La Libre Belgique écrira plus tard: "Au fil du temps, la situation culturelle des francophones en Flandre se dégrade. Un symbole s'impose: la fin des séances Exploration du Monde". Et l'éditorialiste, Olivier Mouton, évoque à cette occasion une déclaration du fondateur de la toute jeune APFF: "Je dois avouer que ce qui s'est passé avec Exploration du Monde a été pour moi un véritable déclic", avouait Edgar Fonck. Dès 1995, les magnifiques séances d'Explo dans les grandes villes de Flandre, c'était "fini, fini".

Pour y assister, les spectateurs flamands amoureux des peuples lointains et du mystère des civilisations méconnues (Machu Picchu, l'ile de Pâques, Tibet, Galapagos, l'Islande, le carnaval de Venise, les peuples Nouba ou Dogons d'Afrique, etc) doivent gagner Bruxelles ou des villes francophones proches de la frontière linguistique. Notons que le sectarisme atavique des flamingants a porté aussi, mais avec moins de succès compte tenu des alternatives de nature technique, sur la diffusion en Flandre, y compris dans les hôtels de luxe, de la chaîne TV5Monde.
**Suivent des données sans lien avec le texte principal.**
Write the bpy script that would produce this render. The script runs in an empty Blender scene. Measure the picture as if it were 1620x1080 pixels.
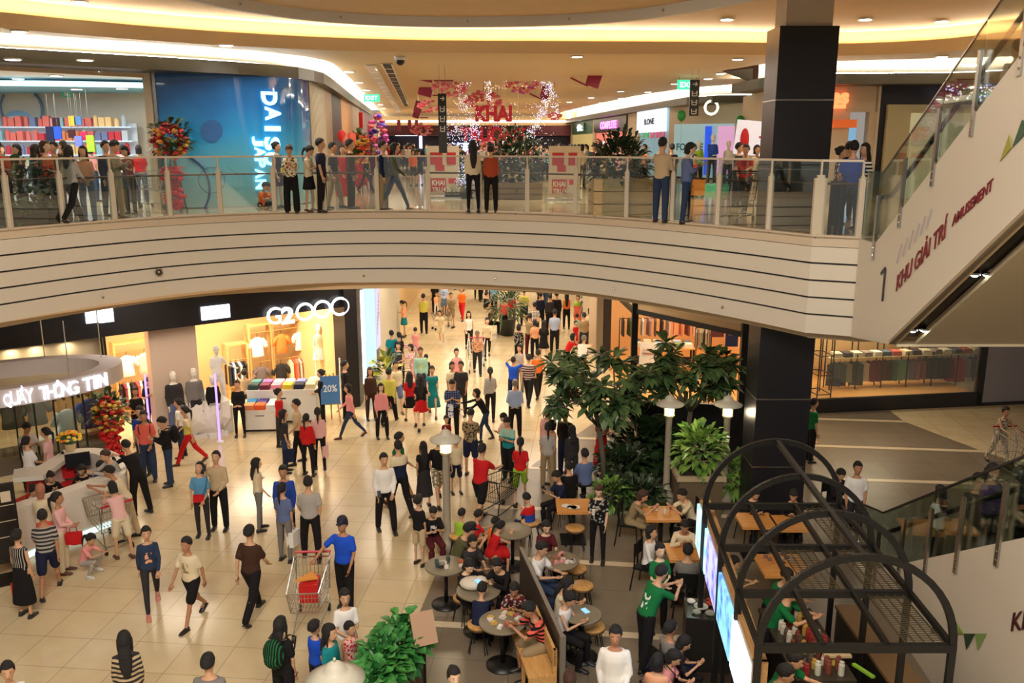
import bpy, math, random
import numpy as np
from mathutils import Vector, Matrix, Euler
C = bpy.context.scene.collection
rnd = random.Random(7)
R = math.radians
# ---------------------------------------------------------------- camera, world, big lights, exposure
FP = 1382.0; PITCH = math.atan(312/FP); CZ = 7.8
cam = bpy.data.cameras.new('camera'); camo = bpy.data.objects.new('camera', cam); C.objects.link(camo)
cam.sensor_width = 36.0; cam.lens = 36.0*FP/1620.0; cam.clip_end = 300; cam.clip_start = .1
camo.location = (0, 0, CZ); camo.rotation_euler = (math.pi/2 - PITCH, 0, 0)
bpy.context.scene.camera = camo
sc = bpy.context.scene
sc.view_settings.view_transform = 'Standard'; sc.view_settings.look = 'None'
sc.view_settings.gamma = 1; sc.view_settings.use_curve_mapping = False
sc.view_settings.exposure = 0.1
sc.cycles.max_bounces = 6; sc.cycles.diffuse_bounces = 3; sc.cycles.glossy_bounces = 3
sc.cycles.transparent_max_bounces = 24; sc.cycles.sample_clamp_indirect = 6
sc.cycles.caustics_reflective = False; sc.cycles.caustics_refractive = False
W = bpy.data.worlds.new('world'); sc.world = W; W.use_nodes = True
W.node_tree.nodes['Background'].inputs[0].default_value = (1, .9, .8, 1)
W.node_tree.nodes['Background'].inputs[1].default_value = .3
def area(loc, rot, sx, sy, power, col=(1, .82, .6), shape='RECTANGLE', spread=180):
    l = bpy.data.lights.new('area_light', 'AREA'); l.energy = power; l.color = col; l.shape = shape
    l.size = sx; l.size_y = sy; l.spread = R(spread)
    o = bpy.data.objects.new('area_light', l); C.objects.link(o); o.location = loc
    o.rotation_euler = tuple(R(a) for a in rot); return o
WARM = (1, .85, .66); NEUT = (1, .9, .78); COOL = (.8, .92, 1)
# lights of the atrium roof high above the void, then added fill lights
area((-4, 11, 15.5), (0, 0, 0), 7, 7, 1750, (1, .91, .79))
area((3.5, 9, 15.5), (0, 0, 0), 5, 6, 300, (1, .88, .72))
area((-1, 1, 12.5), (52, 0, 0), 9, 3, 1900, (1, .9, .78))  # added front fill from above the viewpoint, brightens the balcony fascia
area((-5.6, 21.6, 9.95), (-12, 0, 0), .6, .6, 70, (1, .95, .9), 'DISK')  # added unseen disc light to brighten the curved blue shop front
# ceiling lights over the ground floor hall, under the upper deck
for x, y, e in ((-3, 25, 150), (1, 25, 130), (-3, 31, 170), (1.2, 31, 170), (-2.5, 38, 190), (1, 38, 170), (-2, 47, 200), (1, 47, 200)):
    area((x, y, 4.2), (0, 0, 0), 3.2, 3.0, e, WARM)
area((10, 21.5, 4.2), (0, 0, 0), 3, 2, 75, WARM)
area((-8.5, 20.6, 4.2), (0, 0, 0), 1.6, 1.0, 60, WARM)
# ceiling lights over the upper concourse
for x, y, e in ((-4, 27, 110), (0, 26, 100), (3.5, 27, 100), (-4.5, 36, 150), (1.5, 36, 150), (-5.5, 48, 200), (.5, 48, 200), (-6.5, 62, 240), (-1, 62, 240), (7.5, 21.5, 80)):
    area((x, y, 9.95), (0, 0, 0), .5, .5, e*1.4, (1, .87, .7), 'DISK')

# ---------------------------------------------------------------- projection: a pixel of the photo to a point of the place
def ray(x, y):
    u = (x-810)/FP; v = (540-y)/FP
    return (u, math.cos(PITCH)+v*math.sin(PITCH), -math.sin(PITCH)+v*math.cos(PITCH))
def A(x, y, z=0.0):
    r = ray(x, y); t = (z-CZ)/r[2]; return Vector((r[0]*t, r[1]*t, z))
def B(x, y, Y):
    r = ray(x, y); t = Y/r[1]; return Vector((r[0]*t, Y, CZ+r[2]*t))
# ---------------------------------------------------------------- materials
MC = {}
def mat(name, col, rough=.6, metal=0., emit=None, es=1., spec=.5, alpha=None, bump=None, trans=0.):
    if name in MC: return MC[name]
    m = bpy.data.materials.new(name); m.use_nodes = True; b = m.node_tree.nodes['Principled BSDF']
    c = (*col, 1); b.inputs['Base Color'].default_value = c
    b.inputs['Roughness'].default_value = rough; b.inputs['Metallic'].default_value = metal
    b.inputs['Specular IOR Level'].default_value = spec
    b.inputs['Transmission Weight'].default_value = trans
    if emit: b.inputs['Emission Color'].default_value = (*emit, 1); b.inputs['Emission Strength'].default_value = es
    if bump:
        nt = m.node_tree; n = nt.nodes.new('ShaderNodeTexNoise'); n.inputs['Scale'].default_value = bump[0]
        tc = nt.nodes.new('ShaderNodeTexCoord'); nt.links.new(tc.outputs['Object'], n.inputs[0])
        bp = nt.nodes.new('ShaderNodeBump'); bp.inputs['Strength'].default_value = bump[1]; bp.inputs['Distance'].default_value = .02
        nt.links.new(n.outputs[0], bp.inputs['Height']); nt.links.new(bp.outputs[0], b.inputs['Normal'])
    MC[name] = m; return m
def srgb(r, g, b):
    f = lambda c: (c/255/12.92) if c <= 10 else ((c/255+.055)/1.055)**2.4
    return (f(r), f(g), f(b))
def glassmat(name, tint=(.93, .97, .95), refl=.08, rough=.02):
    m = bpy.data.materials.new(name); m.use_nodes = True; nt = m.node_tree; nt.nodes.clear()
    o = nt.nodes.new('ShaderNodeOutputMaterial'); mx = nt.nodes.new('ShaderNodeMixShader')
    t = nt.nodes.new('ShaderNodeBsdfTransparent'); t.inputs[0].default_value = (*tint, 1)
    g = nt.nodes.new('ShaderNodeBsdfGlossy'); g.inputs['Roughness'].default_value = rough
    lw = nt.nodes.new('ShaderNodeLayerWeight'); lw.inputs[0].default_value = .35
    mp = nt.nodes.new('ShaderNodeMath'); mp.operation = 'MULTIPLY_ADD'; mp.inputs[1].default_value = .5; mp.inputs[2].default_value = refl
    nt.links.new(lw.outputs['Fresnel'], mp.inputs[0]); nt.links.new(mp.outputs[0], mx.inputs[0])
    nt.links.new(t.outputs[0], mx.inputs[1]); nt.links.new(g.outputs[0], mx.inputs[2]); nt.links.new(mx.outputs[0], o.inputs[0])
    MC[name] = m; return m
def tiles(name, c1, c2, grout, sx, sy, rot, rough=.15, mortar=.006, off=.0, spec=.5, coord='Object'):
    m = bpy.data.materials.new(name); m.use_nodes = True; nt = m.node_tree; b = nt.nodes['Principled BSDF']
    tc = nt.nodes.new('ShaderNodeTexCoord'); mp = nt.nodes.new('ShaderNodeMapping'); mp.inputs['Rotation'].default_value = (0, 0, rot)
    br = nt.nodes.new('ShaderNodeTexBrick'); br.inputs['Scale'].default_value = 1; br.inputs['Mortar Size'].default_value = mortar
    br.inputs['Brick Width'].default_value = sx; br.inputs['Row Height'].default_value = sy; br.offset = off
    br.inputs['Color1'].default_value = (*c1, 1); br.inputs['Color2'].default_value = (*c2, 1); br.inputs['Mortar'].default_value = (*grout, 1)
    nt.links.new(tc.outputs[coord], mp.inputs[0]); nt.links.new(mp.outputs[0], br.inputs[0])
    n = nt.nodes.new('ShaderNodeTexNoise'); n.inputs['Scale'].default_value = 2.2; n.inputs['Detail'].default_value = 6
    nt.links.new(tc.outputs[coord], n.inputs[0])
    mx = nt.nodes.new('ShaderNodeMixRGB'); mx.blend_type = 'OVERLAY'; mx.inputs[0].default_value = .22
    nt.links.new(br.outputs[0], mx.inputs[1]); nt.links.new(n.outputs[0], mx.inputs[2]); nt.links.new(mx.outputs[0], b.inputs['Base Color'])
    b.inputs['Roughness'].default_value = rough; b.inputs['Specular IOR Level'].default_value = spec; MC[name] = m; return m
def wood(name, c1, c2, rough=.45, sc_=(1, 12, 12)):
    m = bpy.data.materials.new(name); m.use_nodes = True; nt = m.node_tree; b = nt.nodes['Principled BSDF']
    tc = nt.nodes.new('ShaderNodeTexCoord'); mp = nt.nodes.new('ShaderNodeMapping'); mp.inputs['Scale'].default_value = sc_
    n = nt.nodes.new('ShaderNodeTexNoise'); n.inputs['Scale'].default_value = 3; n.inputs['Detail'].default_value = 5
    cr = nt.nodes.new('ShaderNodeValToRGB'); cr.color_ramp.elements[0].color = (*c1, 1); cr.color_ramp.elements[1].color = (*c2, 1)
    cr.color_ramp.elements[0].position = .35; cr.color_ramp.elements[1].position = .65
    nt.links.new(tc.outputs['Object'], mp.inputs[0]); nt.links.new(mp.outputs[0], n.inputs[0]); nt.links.new(n.outputs[0], cr.inputs[0])
    nt.links.new(cr.outputs[0], b.inputs['Base Color']); b.inputs['Roughness'].default_value = rough; MC[name] = m; return m
def emi(name, col, s): return mat(name, (.02, .02, .02), .5, emit=col, es=s)

ROT = R(5.6)   # the mall's grid is turned a little against the camera
M = dict(
 floor=tiles('beige_floor_tile', srgb(216, 198, 160), srgb(209, 190, 152), srgb(172, 152, 120), .8, .8, ROT, .2, .007, .0),
 grey=tiles('grey_floor_tile', srgb(128, 116, 98), srgb(120, 108, 92), srgb(98, 88, 74), 1.2, 1.2, ROT, .28, .008),
 strip=mat('cream_strip', srgb(214, 196, 164), .25),
 ufloor=tiles('upper_floor_tile', srgb(212, 190, 150), srgb(204, 182, 142), srgb(150, 128, 98), .8, .8, ROT, .1, .006),
 cream=mat('cream_panel', srgb(216, 206, 188), .38),
 cream2=mat('cream_plaster', srgb(206, 188, 162), .6),
 dark=mat('groove_dark', (.012, .010, .010), .6),
 white=mat('white_paint', srgb(228, 224, 216), .45),
 whitep=mat('white_plain', srgb(225, 216, 200), .4),
 orange=mat('warm_ceiling', srgb(226, 192, 146), .55),
 ceil=mat('ceiling_beige', srgb(214, 190, 150), .6),
 black=mat('black_panel', (.012, .011, .014), .35),
 blackm=mat('black_metal', (.012, .012, .012), .4, .3),
 bulk=mat('dark_bulkhead', srgb(62, 56, 40), .4),
 brown=mat('lip_brown', srgb(226, 198, 156), .55),
 steel=mat('steel', (.5, .5, .48), .25, 1.),
 chrome=mat('chrome', (.7, .7, .7), .12, 1.),
 post=mat('post_white', srgb(214, 200, 176), .4),
 led=emi('warm_led', (1, .86, .60), 44), ledw=emi('white_led', (1, .95, .82), 120),
 lamp=emi('lamp_disc', (1, .9, .7), 8), lampc=emi('lamp_disc_cool', (.9, .97, 1), 8),
 woodl=wood('light_wood', srgb(196, 146, 84), srgb(216, 168, 104)), woodd=wood('dark_wood', srgb(70, 44, 28), srgb(96, 62, 38)),
 woodf=wood('orange_floor', srgb(206, 150, 84), srgb(220, 166, 100), .3),
 red=mat('red_satin', srgb(200, 24, 28), .45), grass=mat('leaf_green', srgb(44, 92, 60), .5),
)
M['glass'] = glassmat('clear_glass'); M['glassg'] = glassmat('green_glass', (.80, .88, .82), .07); M['glassd'] = glassmat('smoked_glass', (.78, .82, .76), .08)
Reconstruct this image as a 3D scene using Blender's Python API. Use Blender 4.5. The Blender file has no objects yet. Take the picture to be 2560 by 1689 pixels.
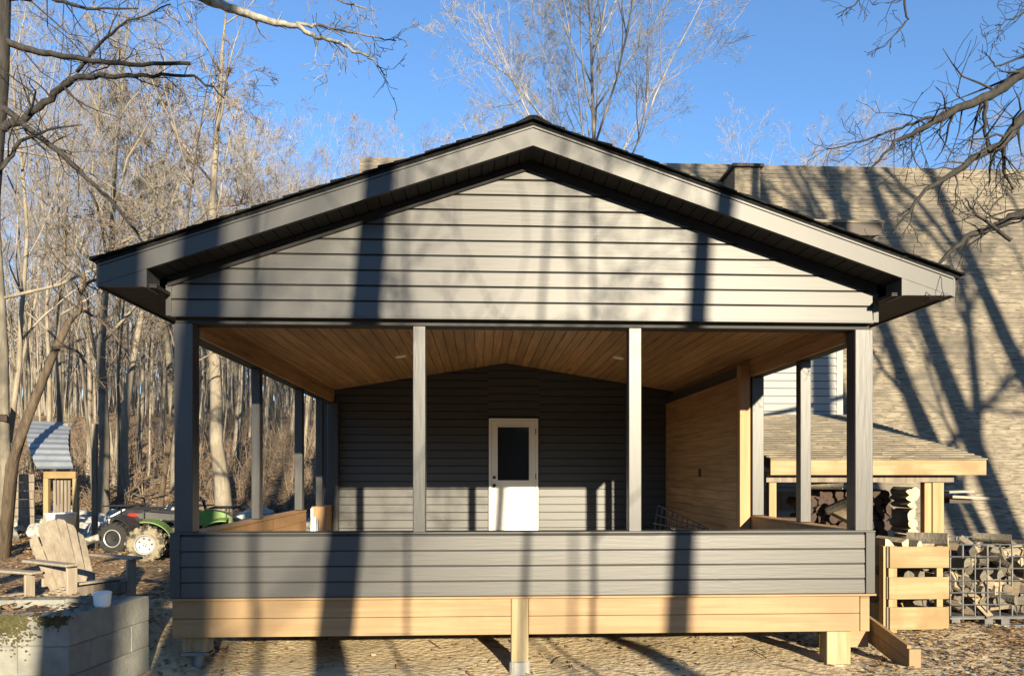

Vingt ans après, la vie culturelle des associations francophones en Flandre (qui ne peuvent même pas être subventionnées par la Fédération Wallonie-Bruxelles, en vertu d'un arrêt de la Cour d'arbitrage) est toujours aussi entravée. L'Etat fédéral belge n'a toujours pas ratifié la Convention-cadre sur la protection des minorités nationales (tels les Francophones de Flandre, comme l'a reconnu le Conseil de l'Europe). De même, la Belgique n'a toujours pas adopté une position claire par rapport aux recommandations de l'ONU en vue de ratifier ladite convention. Ni de signer la charte sur les langues régionales ou minoritaires. Pourtant, il y eut à cet égard des promesses... seulement de nature électorale.

L'affront fait il, y a vingt ans, à Exploration du Monde devait être évoqué ici pour justifier la détermination de l'APFF et de tous ses membres à continuer de se battre pour la reconnaissance des droits légitimes des Francophones de Flandre.